Look through the data for the string "this". Copy every line where it is found.

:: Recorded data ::
---------------

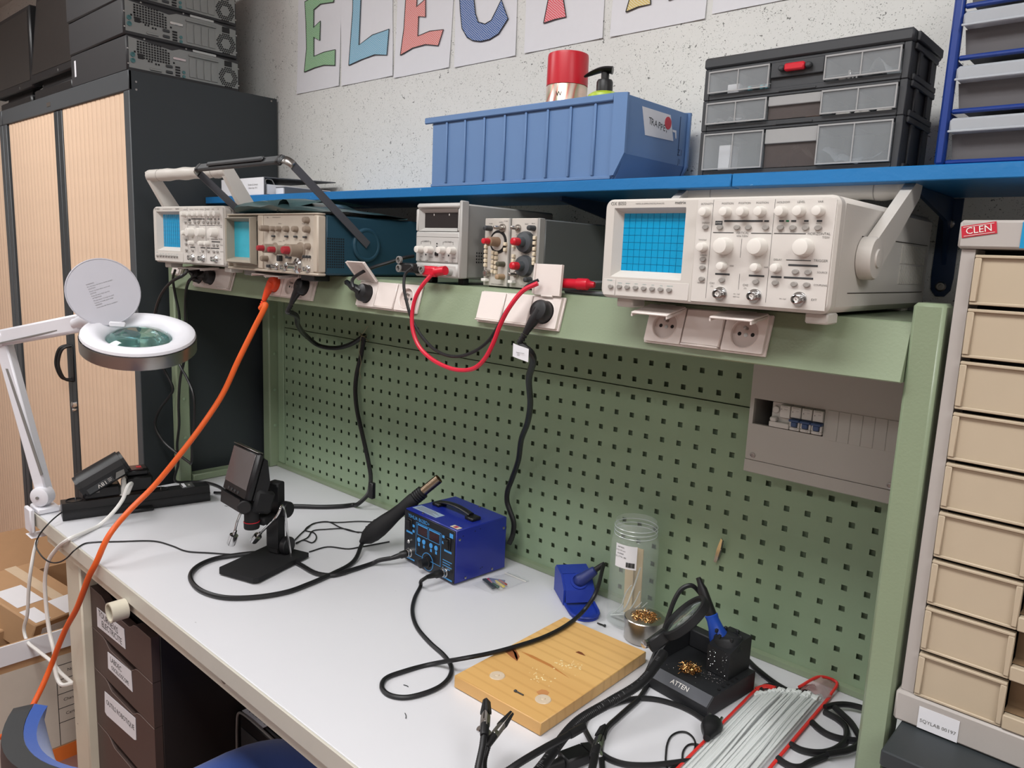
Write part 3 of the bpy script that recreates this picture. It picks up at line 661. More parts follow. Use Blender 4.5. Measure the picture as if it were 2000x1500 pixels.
# ---- plug-in instrument modules
TMF = mat('module_face', (196, 190, 182), 0.45, var=0.03); TMC = mat('module_case', (104, 107, 106), 0.42, 0.35, var=0.05, scale=10); TMB = mat('module_bar', (150, 148, 144), 0.4)
IVK = mat('ivory_key', (222, 208, 182), 0.45); SILK = mat('silver_knob', (176, 170, 164), 0.25, 0.9); GRK = mat('grey_dial', (72, 76, 80), 0.38)
t = thing('instrument_mainframe', 'pair of silver plug-in test instruments with red tipped dials on the console', 'instrument', (-.655, -.29, 1.4672))
MB().box(.0, .012, .0, .136, .26, .124, .002).build('case', TMC, t)
mb = MB()
for k in range(7): mb.box(.128, .03+k*.034, .1241, .1325, .048+k*.034, .1246)
mb.build('top_slots', BLACKM, t, smooth=False)
for x0 in (.0, .067):
    MB().box(x0-.001, 0, .002, x0+.0625, .0117, .1255, .001).build('module_face', TMF, t)
MB().box(.0622, -.004, .002, .0655, .0117, .1255, .001).build('divider', TMB, t); MB().box(.1300, -.004, .002, .136, .0117, .1255, .001).build('divider', TMB, t)
def kb(u, v, r, l, m_, name='knob', par=None, y0=0.0, tip=.85):
    mb = MB(); knob(mb, u, v, r, l, y0, ridges=18, tip=tip); return mb.build(name, m_, par or t)
kb(15, 107, 5, 18, DGREY); kb(45, 108, 8, 4, SILK); kb(45, 108, 3.5, 20, SILK, y0=-.004)
MB().lathe((.035, 0, .083), (0, -1, 0), [(.021, 0), (.021, .0012)], 30).build('dial_ring', BLACK, t); MB().lathe((.035, -.0012, .083), (0, -1, 0), [(.016, 0), (.016, .002)], 30).build('dial_scale', TMF, t)
k = kb(35, 83, 9, 24, mat('brown_knob', (138, 112, 90), 0.4), y0=-.003, tip=.96); kb(35, 83, 5.5, 14, RED, 'red_tip', k, y0=-.027)
kb(50, 43, 5, 18, mat('olive_knob', (84, 82, 68), 0.45)); kb(50, 20, 5.4, 18, mat('tan_knob', (166, 140, 112), 0.45)); kb(12, 25, 7, 10, SILK)
for u, v in ((83, 108), (83, 26)): kb(u, v, 7, 4, SILK); kb(u, v, 3.6, 16, SILK, y0=-.004)
for v in (83.5, 41.5):
    MB().lathe((.1035, 0, v/1000), (0, -1, 0), [(.0195, 0), (.0195, .004), (.0175, .010), (.009, .012), (.008, .022)], 30).build('large_dial', GRK, t)
    MB().lathe((.1035, -.022, v/1000), (0, -1, 0), [(.0068, 0), (.0072, .004), (.0066, .014), (.004, .0165)], 14).build('red_tip', RED, t)
kb(120, 108, 5, 16, DGREY); kb(117, 18, 5, 16, DGREY)
ik = MB().box(0, -.006, 0, .0058, -.0001, .0066, .0008).mesh('key'); ik.materials.append(IVK)
keys = [(3, 70-k*8.4) for k in range(5)]+[(22, 60-k*8.6) for k in range(5)]+[(30, 59-k*8.6) for k in range(5)]+[(52, 76), (52, 66), (122, 88), (122, 79), (122, 69), (122, 60), (122, 51), (122, 44), (73, 73), (73, 55), (73, 47)]
for u, v in keys:
    o = bpy.data.objects.new('key', ik); COL.objects.link(o); o.parent = t; o.location = (u/1000, 0, v/1000)
for u in (4, 72): MB().box(u/1000, -.012, .0095, u/1000+.011, -.0001, .0155, .001).build('release_latch', WHITEP, t)
lettering(t, [('POWER', 14, 115.5, 2.6), ('OUTPUT', 40, 118, 2.8), ('PG 508', 52, 120, 2.6), ('FREQUENCY', 34, 105, 2), ('50 MHz PULSE GENERATOR', 36, 5.6, 2.6), ('DELAY', 102, 115, 2.8), ('PERIOD', 118, 116, 2.4), ('PULSE DURATION', 102, 62.5, 2.4), ('TRIG', 80, 96, 2.2), ('OUTPUT', 100, 6, 2.6)], INK, -.0003)
# ------------------------------------------------------------------ plate helper with holes
def rrect(a, b, c, d, rad, n=4):
    P = []
    for (cx, cz, a0) in ((b-rad, d-rad, 0), (a+rad, d-rad, 90), (a+rad, c+rad, 180), (b-rad, c+rad, 270)):
        for k in range(n+1):
            g = math.radians(a0+90*k/n); P.append((cx+rad*math.cos(g), cz+rad*math.sin(g)))
    return P
def circ(cx, cz, r, n=24): return [(cx+r*math.cos(2*PI*k/n), cz+r*math.sin(2*PI*k/n)) for k in range(n)]
def holed(mb, outer, holes, y0, y1, M=None, mi=None):
    """plate in the x-z plane between y0 (front) and y1 with holes through it"""
    bm = bmesh.new(); es = []
    for P in [outer]+holes:
        vs = [bm.verts.new((p[0], y0, p[1])) for p in P]; es += [bm.edges.new((vs[k], vs[(k+1) % len(vs)])) for k in range(len(vs))]
    bmesh.ops.triangle_fill(bm, use_beauty=True, use_dissolve=False, edges=es, normal=(0, -1, 0)); bm.verts.index_update()
    V = [v.co.copy() for v in bm.verts]; F = [tuple(v.index for v in g.verts) if g.normal.y < 0 else tuple(v.index for v in g.verts)[::-1] for g in bm.faces]; bm.free()
    mb.add(V, F, mi)
    for q, P in enumerate([outer]+holes):
        n = len(P); A = [(p[0], y0, p[1]) for p in P]; B = [(p[0], y1, p[1]) for p in P]
        ar = sum(P[k][0]*P[(k+1) % n][1]-P[(k+1) % n][0]*P[k][1] for k in range(n))
        F = [(k, (k+1) % n, n+(k+1) % n, n+k) for k in range(n)]
        if (ar > 0) == (q == 0): F = [f[::-1] for f in F]
        mb.add(A+B, F, mi)
# ------------------------------------------------------------------ socket blocks on the console front
SOCKW = mat('socket_white', (226, 216, 210), 0.3, var=0.02); WELL = mat('socket_well', (205, 192, 186), 0.4)
TH = math.asin(.021/.075)
def face_pt(x, v, out=0.0):      # point on the tilted console front
    return (x, -.347+v*.28-out*.96, 1.395+v*.96+out*.28)
def socket_block(x, w, mods, label):
    t = thing('socket_block', label, 'socket', face_pt(x, .011, .0004), rot=(-TH, 0, 0), group='socket blocks on the console')
    MB().box(0, -.0045, 0, w, 0, .057, .001).build('back_plate', SOCKW, t)
    n = len(mods); mw = (w-.004)/n
    for k, (kind, fl) in enumerate(mods):
        a = .002+k*mw+.0012; b = a+mw-.0024
        if kind == 'blank':
            MB().box(a, -.0125, .004, b, -.0046, .0545, .0015).build('blank_cover', SOCKW, t)
            MB().box(a+.001, -.015, .0015, b-.001, -.0046, .0038, .0008).build('cover_lip', SOCKW, t)
        else:
            cx, cz = (a+b)/2, .0275
            mb = MB(); holed(mb, rrect(a, b, .002, .0555, .002), [circ(cx, cz, .0195, 26)], -.0105, -.0046); fr = mb.build('socket_frame', SOCKW, t, ang=30)
            MB().lathe((cx, -.0105, cz), (0, -1, 0), [(.0195, 0), (.0205, .0008), (.0215, 0)], 26, cap=False).build('rim', SOCKW, fr)
            MB().lathe((cx, -.0047, cz), (0, -1, 0), [(.0196, 0), (.0196, .0002)], 26).build('socket_well', WELL, t)
            if kind == 'open':
                for dx, dz in ((-.0095, 0), (.0095, 0)):
                    MB().lathe((cx+dx, -.0049, cz+dz), (0, -1, 0), [(.0028, 0), (.0028, .0002)], 12).build('pin_hole', BLACKM, t)
                MB().lathe((cx, -.0049, cz+.008), (0, -1, 0), [(.0024, 0), (.0024, .008), (.0015, .009)], 10).build('earth_pin', STEEL, t)
                MB().lathe((cx, -.0049, cz-.001), (0, -1, 0), [(.003, 0), (.003, .0004)], 10).build('screw', STEEL, t)
            if fl is not None:
                f = MB().box(-(b-a)/2, -.0015, -.052, (b-a)/2, .0015, 0, .001).box(-(b-a)/2, .0016, -.052, -(b-a)/2+.002, .005, -.002).box((b-a)/2-.002, .0016, -.052, (b-a)/2, .005, -.002).build('flap', SOCKW, t)
                f.location = (cx, -.0135, .0555); f.rotation_euler = (-math.radians(fl), 0, 0)
                MB().cyl((-.012, 0, .0005), (.012, 0, .0005), .002, n=8).build('hinge', SOCKW, f)
    return t
socket_block(-1.7205, .205, [('plug', 68), ('plug', 70), ('blank', None)], 'white socket block with two black plugs under the left oscilloscope')
socket_block(-1.3290, .190, [('plug', 70), ('open', 68), ('plug', None)], 'white socket block holding the orange plug under the teal oscilloscope')
socket_block(-.9720, .194, [('plug', 122), ('blank', None), ('open', None)], 'white socket block with angled black plug below the power supply')
socket_block(-.6120, .190, [('blank', None), ('blank', None), ('plug', 168)], 'white socket block with two closed covers and a raised flap')
socket_block(-.2580, .190, [('open', 62), ('blank', None), ('open', 66)], 'white socket block with two half-open flaps under the large oscilloscope')
tj = thing('junction_socket', 'small white junction socket at the far left end of the console', 'socket', face_pt(-1.868, .036, .0004), rot=(-TH, 0, 0))
MB().box(0, -.010, 0, .055, 0, .026, .002).build('body', SOCKW, tj); MB().box(.004, -.0125, .003, .051, -.0102, .023, .001).build('cover', SOCKW, tj)

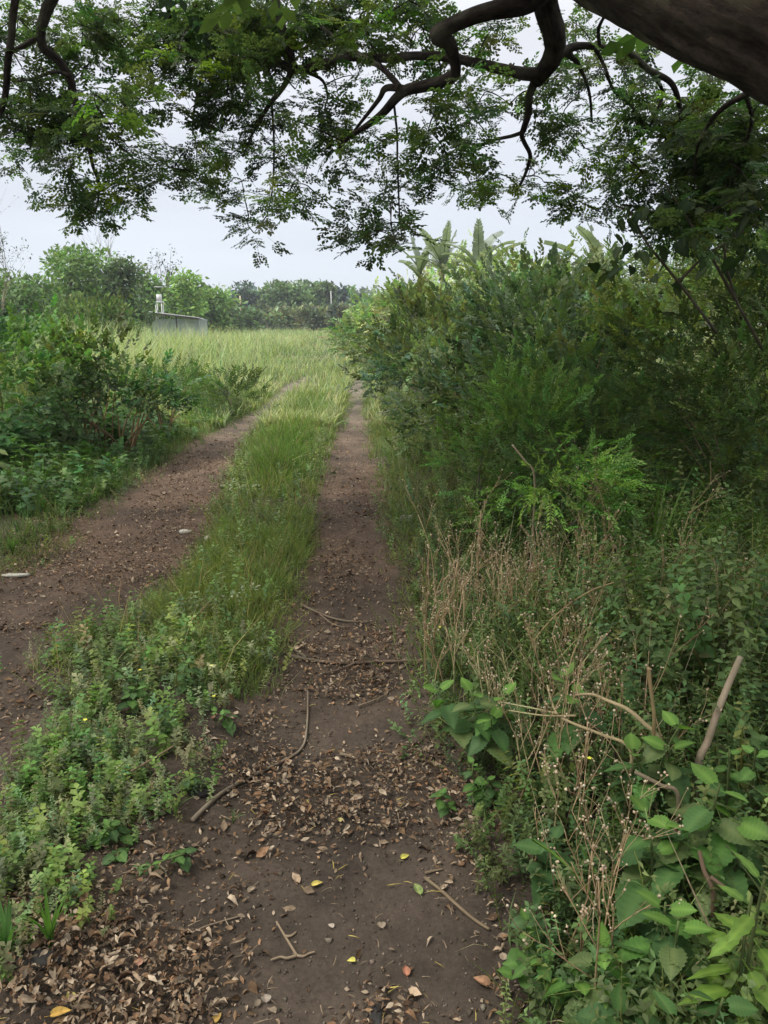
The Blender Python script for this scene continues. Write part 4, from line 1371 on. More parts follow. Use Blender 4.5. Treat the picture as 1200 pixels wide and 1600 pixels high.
def leafy_plant(name, label, cat, base, tops, meshes, size, nodes, seed, group=None, stem_t=(.9, 1.4, .7), up_frac=.45, stem_r=.004):
    """tops: stem end points; opposite leaf pairs up every stem, smaller towards the tip"""
    rs = random.Random(seed)
    base = np.array(base, float)
    t = thing(name, label, cat, base, group)
    for q, tp in enumerate(tops):
        tp = np.array(tp, float)
        b0 = base + np.array([rs.gauss(0, .02), rs.gauss(0, .02), -.02])
        m_ = (b0 + tp) / 2 + np.array([rs.gauss(0, .04), rs.gauss(0, .04), .05])
        t_ = np.linspace(0, 1, 9)[:, None]
        PP = (1 - t_) ** 2 * b0 + 2 * t_ * (1 - t_) * m_ + t_ ** 2 * tp
        s = Soup(); s.tube(PP, np.linspace(stem_r * 1.3, stem_r * .6, 9), 6, stem_t, seed=q)
        s.build('stem', M_stem, parent=t, smooth=True)
        a0 = rs.uniform(0, 3.14)
        for k in range(nodes):
            f = up_frac + (1 - up_frac) * (k + .6) / nodes
            p = PP[0] * 0 + np.array([np.interp(f, np.linspace(0, 1, 9), PP[:, i]) for i in range(3)])
            a0 += math.pi / 2 + rs.uniform(-.3, .3)
            for sd in (0, math.pi):
                a = a0 + sd + rs.uniform(-.2, .2)
                tilt = rs.uniform(-.35, .15) + (.5 if k == nodes - 1 else 0)
                sz = size * (1.15 - .55 * (k / max(1, nodes - 1))) * rs.uniform(.85, 1.15)
                dv = np.array([math.cos(a), math.sin(a), tilt]); dv /= np.linalg.norm(dv)
                mi = (len(meshes) - 1) if k == nodes - 1 else rs.randrange(max(1, len(meshes) - 1))
                place_leaf(t, meshes[mi], p + dv * sz * .25, dv, (rs.gauss(0, .25), rs.gauss(0, .25), 1), sz)
    return t


def W(u, v, Y):
    return A(u, v, Y)


BPG = 'broad-leaved plants on the near right bank'
# (base from the ground below), tops given as picture points at a chosen depth
def plant_at(label, tops_px, meshes, size, nodes, seed, name='leafy_plant', uf=.45):
    tops = [W(*t_) for t_ in tops_px]
    m = np.mean(tops, 0)
    base = (m[0] + .03, m[1] + .06, float(ground_z(m[0], m[1])))
    return leafy_plant(name, label, 'plant', base, tops, meshes, size, nodes, seed, BPG, up_frac=uf)


plant_at('broad-leaved plant with an orange fleck leaning out over the right edge of the path', [(735, 1078, 2.35), (790, 1085, 2.35), (768, 1120, 2.3), (680, 1075, 2.4)], LMG, .10, 4, 1)
plant_at('upright broad-leaved plant behind the bleached bent stem', [(875, 1050, 2.3), (900, 1080, 2.25)], LMG, .10, 3, 2)
plant_at('bright broad-leaved plant between the bleached stem and the leaning grey stick', [(1065, 1130, 1.9), (1045, 1165, 1.9), (985, 1170, 1.95)], LMG, .10, 4, 3)
plant_at('largest broad-leaved plant with big nettle-like leaves at the right', [(1125, 1225, 1.6), (1150, 1275, 1.6), (1080, 1290, 1.6)], LMG, .115, 5, 4)
plant_at('broad-leaved plant with three bright tip leaves left of the largest one', [(1008, 1262, 1.65), (1020, 1330, 1.6)], LMG, .10, 4, 5)
plant_at('yellow-green plant with long toothed leaves at the lower right edge', [(1175, 1400, 1.25), (1195, 1370, 1.2)], LMY, .10, 5, 6, uf=.3)
plant_at('low pale green plant left of the yellow-green long-leaved one', [(1040, 1410, 1.4), (1060, 1440, 1.35)], LMG, .09, 3, 7)
plant_at('low clover-green plant at the bottom where bank meets bare soil', [(800, 1530, 1.5), (850, 1500, 1.5), (870, 1555, 1.45)], LMO, .055, 4, 8)
plant_at('small bright seedling with oval leaves beside the dark hollow', [(820, 1445, 1.6), (812, 1470, 1.6)], LMO, .045, 3, 9)
plant_at('round-leaved plant with two dusky leaves below the dry seed stalks', [(865, 1310, 1.75), (860, 1350, 1.75)], LMG[:2] + [LMG[1]], .085, 3, 10)
plant_at('dark plant in the bottom right corner', [(1130, 1560, 1.15), (1060, 1590, 1.15), (960, 1590, 1.25)], [LMG[1], LMG[0]], .10, 3, 11)
plant_at('small green herb on the brown litter at the right rim of the path', [(690, 1240, 2.2), (700, 1262, 2.2)], LMO, .04, 3, 12)
plant_at('leafy plant hiding the foot of the leaning grey stick', [(1140, 1170, 1.9), (1180, 1170, 1.85)], LMO, .06, 4, 13)
plant_at('bushy round-leaved plant beside the path under the leaning broad leaves', [(740, 1190, 2.25), (760, 1220, 2.2), (735, 1240, 2.2)], LMO, .045, 5, 14, uf=.2)
plant_at('leaf cluster half hidden in the shadow right of the bottom clover-green plant', [(940, 1480, 1.4), (905, 1530, 1.4)], LMG, .08, 3, 15)
# left ones
BPG = 'leafy plants on the left of the near path'
plant_at('fresh green nettle-like plant standing in the litter at lower left', [(170, 1290, 2.05), (150, 1330, 2.0), (190, 1340, 2.0), (165, 1370, 1.95)], LMO, .045, 5, 21, uf=.2)
plant_at('small pale green plant right of the nettle-like one', [(240, 1350, 1.95), (215, 1365, 1.95)], LMO, .038, 4, 22, uf=.2)
plant_at('young green plant with a yellow leaf beside the dark stone', [(270, 1210, 2.3), (290, 1222, 2.3)], LMO, .035, 3, 23, uf=.2)
plant_at('green plant in the middle of the ridge weeds', [(190, 1060, 2.8), (170, 1040, 2.85), (215, 1075, 2.8)], LMO, .05, 5, 24, uf=.2)
plant_at('tall green plant topping the ridge weeds near the grass', [(285, 1015, 3.0), (295, 1035, 2.95)], LMO, .05, 5, 25, uf=.2)
plant_at('dusky plant by the right side of the ridge weeds', [(330, 1115, 2.7), (345, 1120, 2.7)], LMO, .045, 3, 26, uf=.2)

# climber with large dark leaves, upper right
BPG = None
cl = thing('climber', 'climber with large dark hanging leaves under the big limb at upper right', 'climber', (2.75, 5.1, 0))
s = Soup()
for q, pl in enumerate([[(1200, 560), (1150, 470), (1130, 400), (1145, 320), (1170, 280)], [(1120, 520), (1060, 440), (1010, 380), (985, 330), (960, 320)], [(1150, 470), (1100, 380), (1060, 320), (1040, 290)], [(1060, 440), (1100, 400), (1180, 350)]]):
    P_ = np.array([W(a, b, 4.6) for a, b in pl])
    t_ = np.linspace(0, len(pl) - 1, 14)
    PP = np.stack([np.interp(t_, np.arange(len(pl)), P_[:, i]) for i in range(3)], -1)
    s = Soup(); s.tube(PP, np.linspace(.010, .004, 14), 5, (.9, .9, .9), seed=q)
    s.build('stem', M_stem, parent=cl, smooth=True)
rs = random.Random(4)
for (u, v, r, n_) in [(985, 335, 26, 8), (1010, 320, 20, 5), (1060, 310, 25, 8), (1140, 315, 30, 11), (1180, 325, 25, 9), (1075, 350, 35, 9), (1000, 385, 30, 8), (1100, 400, 50, 14), (1160, 400, 40, 14), (1040, 420, 40, 10), (1180, 300, 20, 5), (960, 410, 25, 6)]:
    for _ in range(n_):
        p = W(u + rs.gauss(0, r * .7), v + rs.gauss(0, r * .6), 4.6 + rs.gauss(0, .2))
        a = rs.uniform(0, 6.28)
        place_leaf(cl, LMD[rs.randrange(2)], p, (math.cos(a) * .7, math.sin(a) * .7, rs.uniform(-1.0, -.1)), (rs.gauss(0, .4), rs.gauss(0, .4), 1), rs.uniform(.06, .11))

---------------

:: TASK RESPONSE ::
Write part 3 of the bpy script that recreates this picture. It picks up at line 661. More parts follow. Use Blender 4.5. Measure the picture as if it were 2000x1500 pixels.
The Blender Python script for this scene continues. Write part 4, from line 1371 on. More parts follow. Use Blender 4.5. Treat the picture as 1200 pixels wide and 1600 pixels high.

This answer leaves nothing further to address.